Taiwan could become a campaign issue in this year’s US presidential elections.
The Republican National Committee (RNC) is set to vote on a resolution this week at its annual winter meeting supporting Taiwanese democracy and “the timely sale of defensive arms.”
Introduced by Oklahoma committee member Carolyn McLarty with 22 co-sponsors, the resolution is expected to pass without difficulty.
It is based on wording from the Republican Party’s 2008 platform, which stated that the US “will help Taiwan defend itself.” A copy of the resolution will be sent to all Republican presidential candidates for guidance in future foreign policy debates.

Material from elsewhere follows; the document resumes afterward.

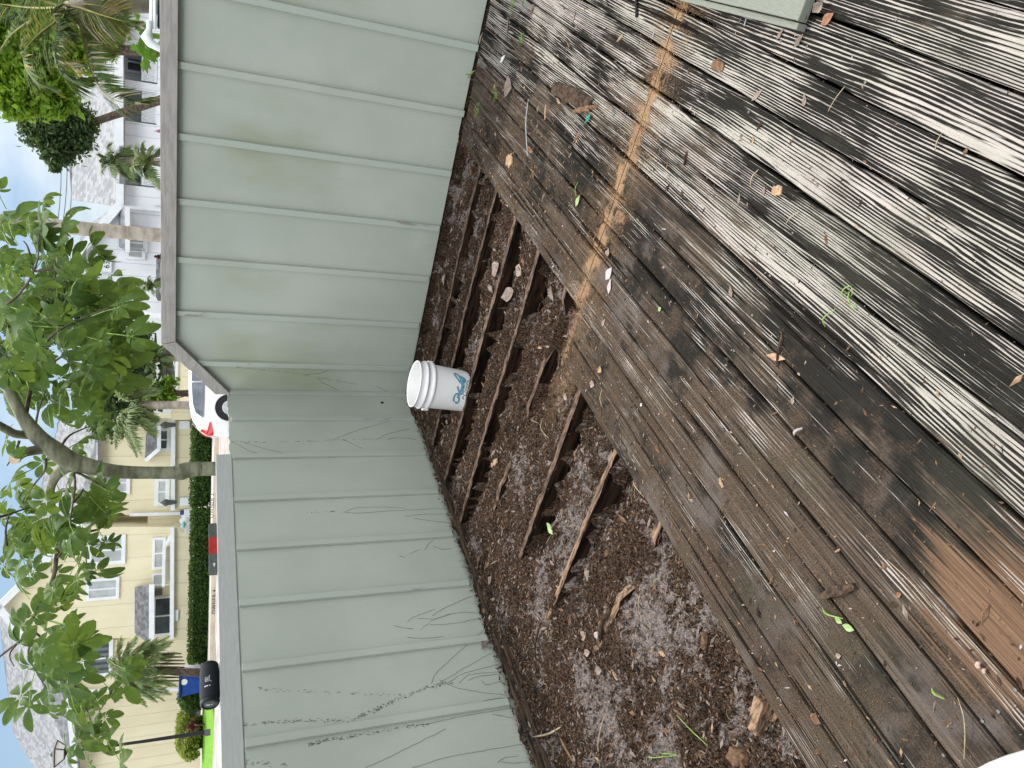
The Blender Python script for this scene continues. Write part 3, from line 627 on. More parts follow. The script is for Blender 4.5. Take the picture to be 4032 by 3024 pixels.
#@@PART2@@
# ------------------------------------------------------------------ loose things on the deck and in the hole
def zsurf(x, y):
    if x > 2.09 or (x > 1.80 and y < -2.14): return .0015
    return float(soilz(x, y)) + .004
M['leafdry'] = mvar('dry_leaf_pinkish', (.20, .145, .12), (.30, .235, .205), 30, rough=.7, bump=.3, bdist=.001)
M['leafbrown'] = mvar('dry_leaf_brown', (.16, .075, .04), (.30, .15, .085), 30, rough=.6, bump=.3, bdist=.001)
M['leafpale'] = mvar('bleached_leaf', (.36, .31, .31), (.45, .40, .40), 30, rough=.7, bump=.3, bdist=.001)
M['leafgrey'] = mvar('grey_dead_leaf', (.16, .125, .105), (.26, .21, .18), 30, rough=.8, bump=.3, bdist=.001)
M['leafgreen'] = mvar('wilted_green_leaf', (.20, .29, .11), (.32, .40, .19), 30, rough=.5, bump=.2, bdist=.001)
M['chip_l'] = mvar('fresh_wood_chip', (.26, .165, .10), (.40, .275, .17), 60, (1, 1, 1), .8, .6, .002)
M['chip_m'] = mvar('brown_wood_chip', (.10, .055, .032), (.20, .12, .07), 60, (1, 1, 1), .85, .6, .002)
M['chip_d'] = mvar('dark_bark', (.022, .014, .010), (.085, .055, .038), 50, (1, 1, 1), .9, .8, .004)
M['stem'] = mvar('dry_straw', (.30, .24, .15), (.42, .35, .24), 40, rough=.7, bump=.1)
M['greenstem'] = mvar('fresh_green_stem', (.16, .27, .05), (.26, .38, .10), 40, rough=.5, bump=.1)
M['teal'] = mvar('teal_plastic', (.01, .16, .13), (.03, .26, .21), 60, rough=.3, bump=.2)
def leafshape(L, W, curl, fold, lobes=0):
    mb = MB(); n = 9; vs = []
    for i in range(n + 1):
        t = i / n; w = W * .5 * (max(0, math.sin(math.pi * min(1, t))) ** 1.15) * (1.25 - .4 * t) * (1 + lobes * math.sin(t * 20)) + .0004
        x = (t - .5) * L; z = curl * (4 * (t - .5) ** 2) * L + .001
        for s in (-1, -.5, 0, .5, 1): vs.append((x, s * w, z + fold * abs(s) * w + .0008 * math.sin(t * 9 + s * 4)))
    for i in range(n + 1):
        for j in range(5): vs.append((vs[i * 5 + j][0], vs[i * 5 + j][1], vs[i * 5 + j][2] - .0006))
    N = (n + 1) * 5; fs = []
    for i in range(n):
        for j in range(4):
            a = i * 5 + j; fs.append((a, a + 5, a + 6, a + 1)); fs.append((N + a, N + a + 1, N + a + 6, N + a + 5))
    mb.add(vs, fs); return mb
def chipshape(L, W, H, rough=.25, seed=0):
    R = random.Random(seed); mb = MB(); n = 6; vs = []
    for i in range(n + 1):
        t = i / n; x = (t - .5) * L; w = W * .5 * (.55 + .45 * math.sin(math.pi * min(.95, max(.1, t)))); h = H * (.5 + .5 * math.sin(math.pi * min(.9, max(.12, t))))
        for q in ((-w, 0), (-w * .8, h * .8), (0, h), (w * .85, h * .7), (w, 0)): vs.append((x + R.uniform(-1, 1) * L * .06 * (1 if i in (0, n) else .3), q[0] * (1 + R.uniform(-rough, rough)), q[1] * (1 + R.uniform(-rough, rough))))
    fs = [(i * 5 + j, (i + 1) * 5 + j, (i + 1) * 5 + (j + 1) % 5, i * 5 + (j + 1) % 5) for i in range(n) for j in range(5)] + [tuple(range(5)), tuple(n * 5 + j for j in range(4, -1, -1))]
    mb.add(vs, fs); return mb
def place(name, mb, mat_, label, cat, p, q=None, group=None, dz=0., tilt=(0, 0), smooth=False, z=None):
    """p, q: two sightings giving position and heading; mesh has its length on x"""
    a = g2w(*p); b = g2w(*(q or (p[0] + 10, p[1]))); c = a if q is None else (a + b) / 2
    ang = math.atan2(b[1] - a[1], b[0] - a[0]); zz = (zsurf(c[0], c[1]) if z is None else z) + dz
    R = Matrix.Rotation(ang, 4, 'Z') @ Matrix.Rotation(tilt[0], 4, 'X') @ Matrix.Rotation(tilt[1], 4, 'Y')
    me = mesh(name, mb, mat_, (0, 0, 0), smooth); o = bpy.data.objects.new(name, me); COL.objects.link(o)
    o.matrix_world = Matrix.Translation((c[0], c[1], zz)) @ R; _props(o, label, cat, group, None); return o
def span(p, q): a = g2w(*p); b = g2w(*q); return float(np.linalg.norm((a - b)[:2]))
T0 = zf(1700, 0, 1.8433); T2 = zf(1600, 500, 1.843); T3 = zf(1600, 1300, 1.843); T5 = zf(2500, 0, 1.4428); T6 = zf(2500, 1100, 1.4439); TB = zf(2800, 2000, 1.620); TO = zf(1900, 2100, 1.796)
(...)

“Taiwan is potentially the biggest foreign policy challenge that a new president will face, so we want our candidates to know our position and help them formulate their own,” Indiana RNC member James Bopp told the Washington Times.
“China may try to manipulate our foreign policy and become aggressive toward the rest of the world to distract attention from its own developing economic crisis,” he said.
The Washington Times commented: “Republicans have long been strong champions of democratic Taiwan, but the issue has barely emerged in the more than a dozen debates and hundreds of campaign events the presidential candidates have held.”
The newspaper added that backers of the resolution were “mystified” by their candidates’ silence on Taiwan, particularly as US President Barack Obama, a Democrat, has shown an “apparent indifference” to Taiwan’s security and the threat posed by Beijing.
“We would like this to be an issue for the candidates in debates. So far, it hasn’t been,” said Demetra DeMonte, another resolution co-sponsor.
The move comes as Daniel Twining, a senior fellow for Asia at the German Marshall Fund, has written an article for Foreign Policy magazine about the “gathering debate” in Washington over whether Taiwan is a spoiler rather than a partner in Obama’s new strategy to “pivot” towards Asia.
“Arguments to let Taiwan go, get strategy backwards. Cutting off an old US ally at a time of rising tensions with an assertive China, might do less to appease Beijing than to encourage its hopes to bully the US into a further retreat from its commitments in East Asia,” Twining wrote.
“Most importantly, it would resurrect the ghosts of Munich and Yalta, where great powers decided the fate of lesser nations without reference to their interests — or the human consequences of offering them up to satisfy the appetites of predatory great powers,” he wrote.